Sin embargo, si conseguimos aislarnos de todo ese ruido y rascamos bajo todas esas capas de pintura innecesaria hay un corazón que late como hace ocho años. Todo lo que tiene que ver con los palabros ingleses que venimos oyendo en la nueva crítica de videojuegos es una delicia. El gameplay y el gamefeel nos harán sentir de nuevo la plasticidad y elegancia del parkour. Los gráficos de última generación no han devorado una estética que baila entre lo minimalista y lo aséptico, que nos deleita sin distraernos, y que tan bien funcionaba en su predecesor. El combate, aunque mejorable, nos permite ser consecuentes con nuestro personaje y hacer uso del escenario y nuestra agilidad para avanzar. Y el juego nos brinda un final abierto, lo que nos da la posibilidad de aferrarnos a la esperanza de que al tercer día (o en este caso al tercer intento) renacerá con fuerzas renovadas. Recordando la excelencia del primero y aprendiendo de los fallos del segundo.
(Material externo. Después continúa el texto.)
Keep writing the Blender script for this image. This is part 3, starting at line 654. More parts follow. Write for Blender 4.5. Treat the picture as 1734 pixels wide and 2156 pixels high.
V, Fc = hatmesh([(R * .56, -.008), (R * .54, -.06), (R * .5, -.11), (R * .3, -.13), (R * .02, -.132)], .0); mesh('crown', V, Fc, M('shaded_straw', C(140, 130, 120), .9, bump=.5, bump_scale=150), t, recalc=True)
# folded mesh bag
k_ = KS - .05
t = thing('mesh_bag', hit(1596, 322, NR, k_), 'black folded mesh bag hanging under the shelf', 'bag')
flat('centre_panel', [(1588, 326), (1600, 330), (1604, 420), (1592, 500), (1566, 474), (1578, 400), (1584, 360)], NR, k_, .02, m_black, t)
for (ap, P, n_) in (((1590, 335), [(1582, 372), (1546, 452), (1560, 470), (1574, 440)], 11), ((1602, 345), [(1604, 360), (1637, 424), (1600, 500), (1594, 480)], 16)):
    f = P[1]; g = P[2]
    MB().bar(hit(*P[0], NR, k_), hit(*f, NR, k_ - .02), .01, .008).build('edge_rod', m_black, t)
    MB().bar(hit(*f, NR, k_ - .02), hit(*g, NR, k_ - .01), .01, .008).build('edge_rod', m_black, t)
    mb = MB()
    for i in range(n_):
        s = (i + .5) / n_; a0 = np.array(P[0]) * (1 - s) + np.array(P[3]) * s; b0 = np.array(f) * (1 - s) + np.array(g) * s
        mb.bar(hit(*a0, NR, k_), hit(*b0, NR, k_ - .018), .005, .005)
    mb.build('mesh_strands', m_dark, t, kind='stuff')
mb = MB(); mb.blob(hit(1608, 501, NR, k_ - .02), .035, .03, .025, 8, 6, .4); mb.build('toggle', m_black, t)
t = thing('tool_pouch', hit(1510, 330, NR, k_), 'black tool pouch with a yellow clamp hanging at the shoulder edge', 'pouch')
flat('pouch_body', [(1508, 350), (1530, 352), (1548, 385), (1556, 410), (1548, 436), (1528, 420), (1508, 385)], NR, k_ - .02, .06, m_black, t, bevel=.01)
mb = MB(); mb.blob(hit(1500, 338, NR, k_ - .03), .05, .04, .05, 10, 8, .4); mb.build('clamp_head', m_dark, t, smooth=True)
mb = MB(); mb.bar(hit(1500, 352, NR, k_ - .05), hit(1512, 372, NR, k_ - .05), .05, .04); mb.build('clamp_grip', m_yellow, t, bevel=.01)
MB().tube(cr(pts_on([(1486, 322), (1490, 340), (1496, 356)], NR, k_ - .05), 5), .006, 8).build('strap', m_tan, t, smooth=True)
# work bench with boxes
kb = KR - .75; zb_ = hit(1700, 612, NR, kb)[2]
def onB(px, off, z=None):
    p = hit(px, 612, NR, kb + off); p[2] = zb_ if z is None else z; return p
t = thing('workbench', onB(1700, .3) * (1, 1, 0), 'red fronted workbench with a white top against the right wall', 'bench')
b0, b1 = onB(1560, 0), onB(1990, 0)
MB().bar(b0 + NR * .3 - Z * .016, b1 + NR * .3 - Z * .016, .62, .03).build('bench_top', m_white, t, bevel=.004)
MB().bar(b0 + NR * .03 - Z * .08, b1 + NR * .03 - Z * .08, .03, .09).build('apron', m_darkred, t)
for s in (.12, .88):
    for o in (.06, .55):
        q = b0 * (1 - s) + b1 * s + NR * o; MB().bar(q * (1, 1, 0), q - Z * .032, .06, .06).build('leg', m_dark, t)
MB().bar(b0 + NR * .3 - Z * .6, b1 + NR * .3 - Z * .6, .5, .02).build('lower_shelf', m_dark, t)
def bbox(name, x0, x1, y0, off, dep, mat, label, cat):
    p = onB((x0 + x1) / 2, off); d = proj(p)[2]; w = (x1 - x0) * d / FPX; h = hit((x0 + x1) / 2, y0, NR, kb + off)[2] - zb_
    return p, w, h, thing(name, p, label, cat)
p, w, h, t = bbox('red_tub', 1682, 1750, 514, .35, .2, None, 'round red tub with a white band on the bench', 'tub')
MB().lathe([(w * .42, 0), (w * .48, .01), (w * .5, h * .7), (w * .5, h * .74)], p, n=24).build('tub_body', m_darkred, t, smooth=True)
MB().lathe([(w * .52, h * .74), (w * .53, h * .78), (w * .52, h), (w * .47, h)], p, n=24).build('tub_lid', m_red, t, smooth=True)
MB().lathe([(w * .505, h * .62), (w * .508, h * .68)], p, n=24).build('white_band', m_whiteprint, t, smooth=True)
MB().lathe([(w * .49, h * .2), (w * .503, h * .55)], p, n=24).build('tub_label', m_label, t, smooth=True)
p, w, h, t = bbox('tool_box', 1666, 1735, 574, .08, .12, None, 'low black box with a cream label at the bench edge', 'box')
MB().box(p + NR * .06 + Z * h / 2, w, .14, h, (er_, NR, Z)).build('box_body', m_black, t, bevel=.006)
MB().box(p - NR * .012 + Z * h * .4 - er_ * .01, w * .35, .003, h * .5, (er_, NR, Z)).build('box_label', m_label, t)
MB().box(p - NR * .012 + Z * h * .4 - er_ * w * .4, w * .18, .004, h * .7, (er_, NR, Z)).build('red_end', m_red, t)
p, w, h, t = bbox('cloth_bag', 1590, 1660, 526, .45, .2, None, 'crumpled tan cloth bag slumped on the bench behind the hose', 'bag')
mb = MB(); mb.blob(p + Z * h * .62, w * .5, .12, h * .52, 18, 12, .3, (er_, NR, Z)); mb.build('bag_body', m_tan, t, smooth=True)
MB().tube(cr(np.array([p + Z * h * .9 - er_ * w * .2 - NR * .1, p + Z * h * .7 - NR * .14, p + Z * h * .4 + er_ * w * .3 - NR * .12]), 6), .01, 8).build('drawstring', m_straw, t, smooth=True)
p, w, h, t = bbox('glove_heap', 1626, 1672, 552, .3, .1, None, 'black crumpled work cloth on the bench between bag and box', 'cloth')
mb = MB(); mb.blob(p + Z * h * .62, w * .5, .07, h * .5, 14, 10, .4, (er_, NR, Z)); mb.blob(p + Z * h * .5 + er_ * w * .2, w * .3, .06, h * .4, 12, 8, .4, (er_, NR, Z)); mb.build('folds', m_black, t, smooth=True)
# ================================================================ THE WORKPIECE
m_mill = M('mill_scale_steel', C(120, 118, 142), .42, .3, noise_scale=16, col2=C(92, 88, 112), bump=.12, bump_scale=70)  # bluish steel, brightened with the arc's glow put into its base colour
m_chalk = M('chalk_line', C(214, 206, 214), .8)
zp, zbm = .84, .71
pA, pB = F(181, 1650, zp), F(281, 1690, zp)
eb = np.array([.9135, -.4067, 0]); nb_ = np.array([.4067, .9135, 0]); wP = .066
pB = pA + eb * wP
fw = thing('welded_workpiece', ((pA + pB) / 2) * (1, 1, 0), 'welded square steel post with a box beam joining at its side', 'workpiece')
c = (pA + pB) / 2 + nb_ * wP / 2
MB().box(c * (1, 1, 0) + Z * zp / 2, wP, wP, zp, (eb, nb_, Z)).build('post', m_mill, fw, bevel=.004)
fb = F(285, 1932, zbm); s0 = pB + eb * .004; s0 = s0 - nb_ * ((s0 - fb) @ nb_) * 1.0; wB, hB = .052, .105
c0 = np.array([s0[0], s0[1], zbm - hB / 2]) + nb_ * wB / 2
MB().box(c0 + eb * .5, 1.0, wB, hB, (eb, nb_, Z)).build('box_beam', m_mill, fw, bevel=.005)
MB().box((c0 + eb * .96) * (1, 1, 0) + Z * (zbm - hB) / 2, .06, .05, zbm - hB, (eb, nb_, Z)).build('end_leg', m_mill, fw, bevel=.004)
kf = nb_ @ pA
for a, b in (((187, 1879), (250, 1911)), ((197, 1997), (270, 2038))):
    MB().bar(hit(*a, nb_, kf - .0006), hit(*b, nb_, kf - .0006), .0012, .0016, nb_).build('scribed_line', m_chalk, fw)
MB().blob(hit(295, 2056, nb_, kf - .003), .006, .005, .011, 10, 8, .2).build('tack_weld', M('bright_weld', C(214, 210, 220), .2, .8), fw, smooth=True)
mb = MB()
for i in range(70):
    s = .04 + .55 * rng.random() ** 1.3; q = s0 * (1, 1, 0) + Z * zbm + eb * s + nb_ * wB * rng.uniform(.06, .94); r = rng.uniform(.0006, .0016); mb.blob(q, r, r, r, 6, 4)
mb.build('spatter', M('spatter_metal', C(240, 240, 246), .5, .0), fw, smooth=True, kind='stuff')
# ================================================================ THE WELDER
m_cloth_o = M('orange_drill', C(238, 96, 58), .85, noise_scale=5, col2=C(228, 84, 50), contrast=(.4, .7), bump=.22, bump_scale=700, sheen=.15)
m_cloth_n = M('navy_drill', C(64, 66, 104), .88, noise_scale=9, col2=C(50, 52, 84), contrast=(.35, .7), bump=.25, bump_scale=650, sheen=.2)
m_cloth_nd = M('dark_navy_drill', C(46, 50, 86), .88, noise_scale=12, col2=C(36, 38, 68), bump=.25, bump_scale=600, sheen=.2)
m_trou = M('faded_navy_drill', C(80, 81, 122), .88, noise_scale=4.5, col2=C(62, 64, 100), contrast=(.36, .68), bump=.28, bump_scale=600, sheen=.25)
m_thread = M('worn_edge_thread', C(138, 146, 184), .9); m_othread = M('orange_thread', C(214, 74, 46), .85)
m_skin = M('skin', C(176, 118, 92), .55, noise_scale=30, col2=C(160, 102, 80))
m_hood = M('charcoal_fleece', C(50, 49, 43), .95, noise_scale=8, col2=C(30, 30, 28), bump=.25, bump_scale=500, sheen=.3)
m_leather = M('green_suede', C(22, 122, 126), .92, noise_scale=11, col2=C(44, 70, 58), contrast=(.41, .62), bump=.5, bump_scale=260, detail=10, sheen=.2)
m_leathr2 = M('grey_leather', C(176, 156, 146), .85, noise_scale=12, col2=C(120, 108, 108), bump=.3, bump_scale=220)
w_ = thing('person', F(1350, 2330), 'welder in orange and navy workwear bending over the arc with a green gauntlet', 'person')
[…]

‘Mirror’s Edge Catalyst’ es un engendro. Un pastiche irreal e incómodo. Un monstruo de Frankestein cosido a retazos que no encajan bien. Un niño probeta que ni tan siquiera sus padres tenían claro que querían en su vida. La representación videojuego mórfica del conformismo de la industria, si tal término existiese. Es una una cáscara hueca. Cristales rotos que no encajan. Y la ironía nos brinda que precisamente ese «catalizador» del que hace gala en el título es lo que le falta al juego. Una miríada de elementos inconexos entierra todo lo que el título quería ser haciendo que, al final, sea tan sólo una resplandeciente fachada. Una oportunidad desaprovechada. Un espejismo de cristal.